──────── Stored data ────────

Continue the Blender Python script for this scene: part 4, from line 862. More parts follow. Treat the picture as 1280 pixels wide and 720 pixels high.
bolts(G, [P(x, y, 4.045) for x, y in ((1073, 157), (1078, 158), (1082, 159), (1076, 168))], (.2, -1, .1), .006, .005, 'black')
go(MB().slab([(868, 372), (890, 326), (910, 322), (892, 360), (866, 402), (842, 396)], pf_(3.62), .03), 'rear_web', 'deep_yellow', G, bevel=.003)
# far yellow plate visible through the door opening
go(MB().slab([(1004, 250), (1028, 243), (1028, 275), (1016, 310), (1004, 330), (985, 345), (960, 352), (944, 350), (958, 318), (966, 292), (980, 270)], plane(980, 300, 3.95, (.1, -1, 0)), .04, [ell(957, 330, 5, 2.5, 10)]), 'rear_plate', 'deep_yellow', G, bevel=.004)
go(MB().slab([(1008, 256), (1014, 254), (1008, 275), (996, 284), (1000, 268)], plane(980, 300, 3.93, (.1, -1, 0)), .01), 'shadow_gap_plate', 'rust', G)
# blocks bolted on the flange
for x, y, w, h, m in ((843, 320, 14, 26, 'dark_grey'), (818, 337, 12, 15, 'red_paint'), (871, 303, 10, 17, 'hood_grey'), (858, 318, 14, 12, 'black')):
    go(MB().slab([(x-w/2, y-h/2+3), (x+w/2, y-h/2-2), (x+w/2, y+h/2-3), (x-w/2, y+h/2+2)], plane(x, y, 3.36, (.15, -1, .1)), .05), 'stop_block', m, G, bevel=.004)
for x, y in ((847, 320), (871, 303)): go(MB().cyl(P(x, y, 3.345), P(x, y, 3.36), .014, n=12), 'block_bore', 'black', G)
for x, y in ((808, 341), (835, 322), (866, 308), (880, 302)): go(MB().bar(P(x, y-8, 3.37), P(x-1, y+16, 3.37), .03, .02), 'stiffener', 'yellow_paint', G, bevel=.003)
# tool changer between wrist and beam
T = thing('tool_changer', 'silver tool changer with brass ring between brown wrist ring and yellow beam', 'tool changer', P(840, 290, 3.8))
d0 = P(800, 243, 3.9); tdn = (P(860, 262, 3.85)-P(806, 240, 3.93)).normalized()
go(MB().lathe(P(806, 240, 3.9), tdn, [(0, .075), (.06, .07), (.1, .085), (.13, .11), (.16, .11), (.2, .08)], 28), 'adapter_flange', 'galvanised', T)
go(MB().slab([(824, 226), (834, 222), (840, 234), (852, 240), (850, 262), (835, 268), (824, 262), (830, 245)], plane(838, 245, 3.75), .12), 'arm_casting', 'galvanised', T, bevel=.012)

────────

Set problem: Copy the material above back out, exactly as written.

Task result:
Continue the Blender Python script for this scene: part 4, from line 862. More parts follow. Treat the picture as 1280 pixels wide and 720 pixels high.
bolts(G, [P(x, y, 4.045) for x, y in ((1073, 157), (1078, 158), (1082, 159), (1076, 168))], (.2, -1, .1), .006, .005, 'black')
go(MB().slab([(868, 372), (890, 326), (910, 322), (892, 360), (866, 402), (842, 396)], pf_(3.62), .03), 'rear_web', 'deep_yellow', G, bevel=.003)
# far yellow plate visible through the door opening
go(MB().slab([(1004, 250), (1028, 243), (1028, 275), (1016, 310), (1004, 330), (985, 345), (960, 352), (944, 350), (958, 318), (966, 292), (980, 270)], plane(980, 300, 3.95, (.1, -1, 0)), .04, [ell(957, 330, 5, 2.5, 10)]), 'rear_plate', 'deep_yellow', G, bevel=.004)
go(MB().slab([(1008, 256), (1014, 254), (1008, 275), (996, 284), (1000, 268)], plane(980, 300, 3.93, (.1, -1, 0)), .01), 'shadow_gap_plate', 'rust', G)
# blocks bolted on the flange
for x, y, w, h, m in ((843, 320, 14, 26, 'dark_grey'), (818, 337, 12, 15, 'red_paint'), (871, 303, 10, 17, 'hood_grey'), (858, 318, 14, 12, 'black')):
    go(MB().slab([(x-w/2, y-h/2+3), (x+w/2, y-h/2-2), (x+w/2, y+h/2-3), (x-w/2, y+h/2+2)], plane(x, y, 3.36, (.15, -1, .1)), .05), 'stop_block', m, G, bevel=.004)
for x, y in ((847, 320), (871, 303)): go(MB().cyl(P(x, y, 3.345), P(x, y, 3.36), .014, n=12), 'block_bore', 'black', G)
for x, y in ((808, 341), (835, 322), (866, 308), (880, 302)): go(MB().bar(P(x, y-8, 3.37), P(x-1, y+16, 3.37), .03, .02), 'stiffener', 'yellow_paint', G, bevel=.003)
# tool changer between wrist and beam
T = thing('tool_changer', 'silver tool changer with brass ring between brown wrist ring and yellow beam', 'tool changer', P(840, 290, 3.8))
d0 = P(800, 243, 3.9); tdn = (P(860, 262, 3.85)-P(806, 240, 3.93)).normalized()
go(MB().lathe(P(806, 240, 3.9), tdn, [(0, .075), (.06, .07), (.1, .085), (.13, .11), (.16, .11), (.2, .08)], 28), 'adapter_flange', 'galvanised', T)
go(MB().slab([(824, 226), (834, 222), (840, 234), (852, 240), (850, 262), (835, 268), (824, 262), (830, 245)], plane(838, 245, 3.75), .12), 'arm_casting', 'galvanised', T, bevel=.012)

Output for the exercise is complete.